La situation de Geldof, emporté d’une façon risquée pour son statut social par sa psychologie touchée et exacerbée par le système de la communication, renvoie aux constats de notre texte du 28 septembre 2013 : «Comme toujours dans notre époque, dans le cas des “événements” des relations internationales et de la situation générale de l’infrastructure critique du point de vue des interventions humaines, ce qui compte n’est plus l’événement parce qu’il n’y a plus d’événement à proprement parler qui soit réellement maîtrisé par la composante humaine, mais la communication entourant l’apparence de l’événement ou une narrative d’événements envisagés, construits comme autant de projets jamais réalisés. L’on comprend bien, on le sait depuis longtemps et la chose ne cesse de se renforcer, que la communication semble effectivement quelque chose qui recèle et produit avec une puissance et un systématisme considérables le caractère central de l’incontrôlabilité. [...] La conséquence est que cette incontrôlabilité a contribué à ouvrir les vannes à une psychologie déchaînée qui agit de son propre chef, d’une façon toujours inattendue, et qu’elle continue à entretenir cette dynamique dans un sens maximaliste...

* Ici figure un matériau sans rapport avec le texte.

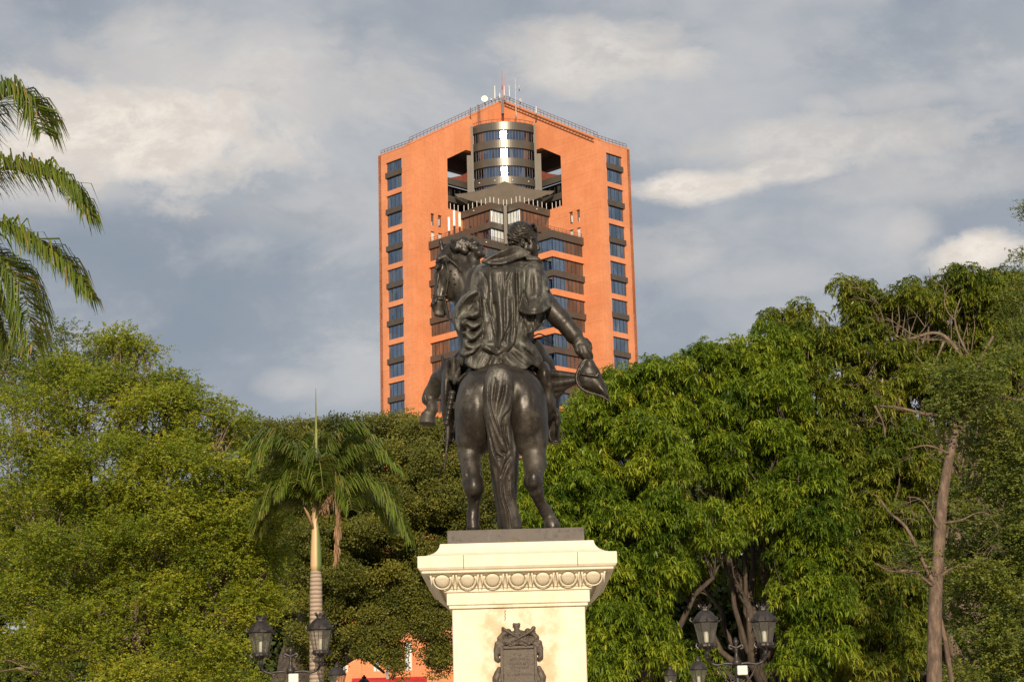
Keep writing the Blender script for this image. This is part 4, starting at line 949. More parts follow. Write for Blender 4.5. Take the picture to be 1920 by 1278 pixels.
    for (a, b, c) in (((1018, 700, 1.0, 8), (1045, 702, .92, 7.5), (1081, 706, .86, 6.5)), ((1014, 718, 1.0, 9), (1045, 718, .92, 8), (1081, 713, .86, 5.5)), ((1024, 729, 1.0, 7), (1050, 727, .94, 6.5), (1076, 718, .88, 4)), ((1030, 742, 1.02, 7), (1044, 739, 1.0, 7), (1058, 728, .95, 4))):
        pts = cr([a, b, c], 9)
        for i, (p, q) in enumerate(zip(pts[:-1], pts[1:])):
            k = 1.12 if i % 2 else .94; v.chain([(p[0], p[1], p[2], p[3] * k), (q[0], q[1], q[2], q[3] * k)], .006)
    v.mesh('plume', M_bz, S); del v
    # ---- sash ends fluttering behind the rider, stirrups
    rb = MB()
    for pts in ([(995, 634, 1.0), (1010, 626, 1.05), (1024, 631, 1.1), (1029, 638, 1.12)], [(998, 637, 1.0), (1016, 635, 1.05), (1032, 642, 1.1), (1040, 651, 1.12)], [(994, 640, 1.0), (1008, 641, 1.0), (1012, 644, 1.02)]):
        rb.tube([SP(p) for p in cr(pts, 5)], [RP(1.8) * (1 - .04 * i) for i in range(16)], 6)
    rb.build('sash', M_bz, S, smooth=True)
    for (cx, cy, w) in ((841, 815, 10), (1042, 813, 12)):
        st = MB(); ring = [SP((cx + w * math.sin(a), cy + (19 if math.cos(a) < 0 else 15) * -math.cos(a) * .95, 1.22)) for a in np.linspace(0, 2 * math.pi, 25)]
        st.tube(ring, RP(1.6), 6, cap=False)
        a, b = SP((cx - w * .8, cy + 14, 1.22)), SP((cx + w * .8, cy + 14, 1.22)); st.tube([a, b], RP(2.6), 6)
        st.build('stirrup', M_bz, S, smooth=True)
    return S
statue = build_statue()

# ------------------------------------------------------------------ pedestal
def mat_stone():
    m, nt, b, o = material('pale_limestone')
    tc = nt.new('ShaderNodeTexCoord').outputs['Object']
    n1 = nt.noise(tc, 1.3, 6, .62); n2 = nt.noise(tc, 7, 6, .65); n3 = nt.noise(tc, 45, 4, .6)
    c = nt.mix(nt.smooth(n2, .3, .75), (0.71, 0.635, 0.48), (0.79, 0.73, 0.575))
    # warm rusty staining above and around the plaque
    sp = nt.new('ShaderNodeSeparateXYZ', ins={0: tc})
    dx = nt.math('ABSOLUTE', sp.outputs[0]); lim = nt.math('ADD', .20, nt.math('MULTIPLY', n1, .52))
    mask = nt.math('SUBTRACT', 1.0, nt.smooth(nt.math('SUBTRACT', dx, lim), -.12, .04))
    zz = nt.math('SUBTRACT', 1.0, nt.smooth(sp.outputs[2], 3.1, 3.4))
    mask = nt.math('MULTIPLY', nt.math('MULTIPLY', mask, nt.math('MULTIPLY', nt.smooth(nt.noise(tc, 5.0, 7, .7), .38, .64), .65)), zz)
    c = nt.mix(mask, c, (0.56, 0.33, 0.15))
    c = nt.mix(nt.math('MULTIPLY', nt.smooth(n3, .62, .8), .3), c, (.5, .4, .28))
    stv = nt.new('ShaderNodeVectorMath', operation='MULTIPLY', ins={0: tc, 1: (9, 9, .9)}).outputs[0]
    c = nt.mix(nt.math('MULTIPLY', nt.smooth(nt.noise(stv, 1.0, 4, .6), .6, .8), .18), c, (.45, .36, .25))
    nt.l.new(c, b.inputs['Base Color']); b.inputs['Roughness'].default_value = .75
    bump(nt, b, nt.math('ADD', nt.math('MULTIPLY', n2, .6), nt.math('MULTIPLY', n3, .4)), .25, .01)
    return m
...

»Notre idée centrale devient alors que ce déchaînement de la psychologie est la principale cause de ce qui doit être perçu dans le chef d’événements hors de notre contrôle comme une accélération de l’Histoire, et dans le sens où ce déchaînement agit involontairement comme un accélérateur des événements qui vont ensuite développer eux-mêmes des situations favorables à la “dynamique de dislocation accélérée” du Système...»

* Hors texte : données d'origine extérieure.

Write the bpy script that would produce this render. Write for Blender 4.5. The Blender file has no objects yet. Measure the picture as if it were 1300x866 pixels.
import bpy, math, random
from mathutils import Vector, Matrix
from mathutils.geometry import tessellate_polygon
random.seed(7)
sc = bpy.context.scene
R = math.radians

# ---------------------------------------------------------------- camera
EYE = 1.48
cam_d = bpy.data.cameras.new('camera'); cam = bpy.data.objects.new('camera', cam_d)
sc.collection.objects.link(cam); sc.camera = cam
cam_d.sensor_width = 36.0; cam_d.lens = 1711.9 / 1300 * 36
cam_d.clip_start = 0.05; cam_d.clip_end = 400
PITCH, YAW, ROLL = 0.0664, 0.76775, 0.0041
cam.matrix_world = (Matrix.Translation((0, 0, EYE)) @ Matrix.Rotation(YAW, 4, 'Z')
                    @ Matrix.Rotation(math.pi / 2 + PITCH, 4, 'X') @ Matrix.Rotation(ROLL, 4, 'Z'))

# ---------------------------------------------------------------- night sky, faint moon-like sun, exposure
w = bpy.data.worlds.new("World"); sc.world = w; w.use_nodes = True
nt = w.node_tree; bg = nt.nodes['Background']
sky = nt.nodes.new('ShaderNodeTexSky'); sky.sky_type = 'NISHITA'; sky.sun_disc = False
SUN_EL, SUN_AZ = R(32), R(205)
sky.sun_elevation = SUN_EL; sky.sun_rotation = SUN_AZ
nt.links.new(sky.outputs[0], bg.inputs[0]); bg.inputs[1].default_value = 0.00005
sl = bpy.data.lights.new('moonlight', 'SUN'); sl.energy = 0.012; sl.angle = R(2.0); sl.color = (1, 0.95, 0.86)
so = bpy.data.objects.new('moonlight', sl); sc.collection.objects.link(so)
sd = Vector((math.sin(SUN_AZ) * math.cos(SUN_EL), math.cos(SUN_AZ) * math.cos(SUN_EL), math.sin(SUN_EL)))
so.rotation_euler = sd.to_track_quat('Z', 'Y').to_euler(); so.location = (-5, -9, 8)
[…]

Il faut noter que ce texte F&C cité ici renvoie également à un autre F&C du 16 septembre 2013, où le constat était dressé de l’extraordinaire accélération, entre 2006 et 2013, du risque que représente la crise de l’environnement, cette crise étant considérée désormais comme ayant atteint un stade eschatologique hors de contrôle, et certainement irréversible. On observera que cette hypothèse de l'irréversibilité est le thème même du discours de Geldof (adouci par une concession d'optimisme à l'intention de la future génération, qu'on se permettra de juger de pure forme) ; par conséquent, on en conclura la similitude des développements psychologiques à cet égard. On prend en compte l’hypothèse que les sources citées (Geldof et d'autres), qui viennent de milieux et de préoccupations différentes, qui ne sont en aucune façon la source exclusive de l’évolution dont elles rendent compte mais à la fois des sources parmi d’autres et elles-mêmes des réceptacles d’autres échos événementiels et de commentaires, représentent effectivement des composants d’un miroir de communication d’une évolution psychologique remarquable dans le sens de l’“accélération de l’Histoire”, de la dramatisation de la crise générale, etc. La conclusion secondaire mais non moins importante, sinon plus importante, est que le Système semble ne plus parvenir à exercer la pression nécessaire pour écarter ces débordements systématiques, et la cause en est certainement, de plus en plus, la “trahison” systématique du système de la communication avec sa dimension de Janus.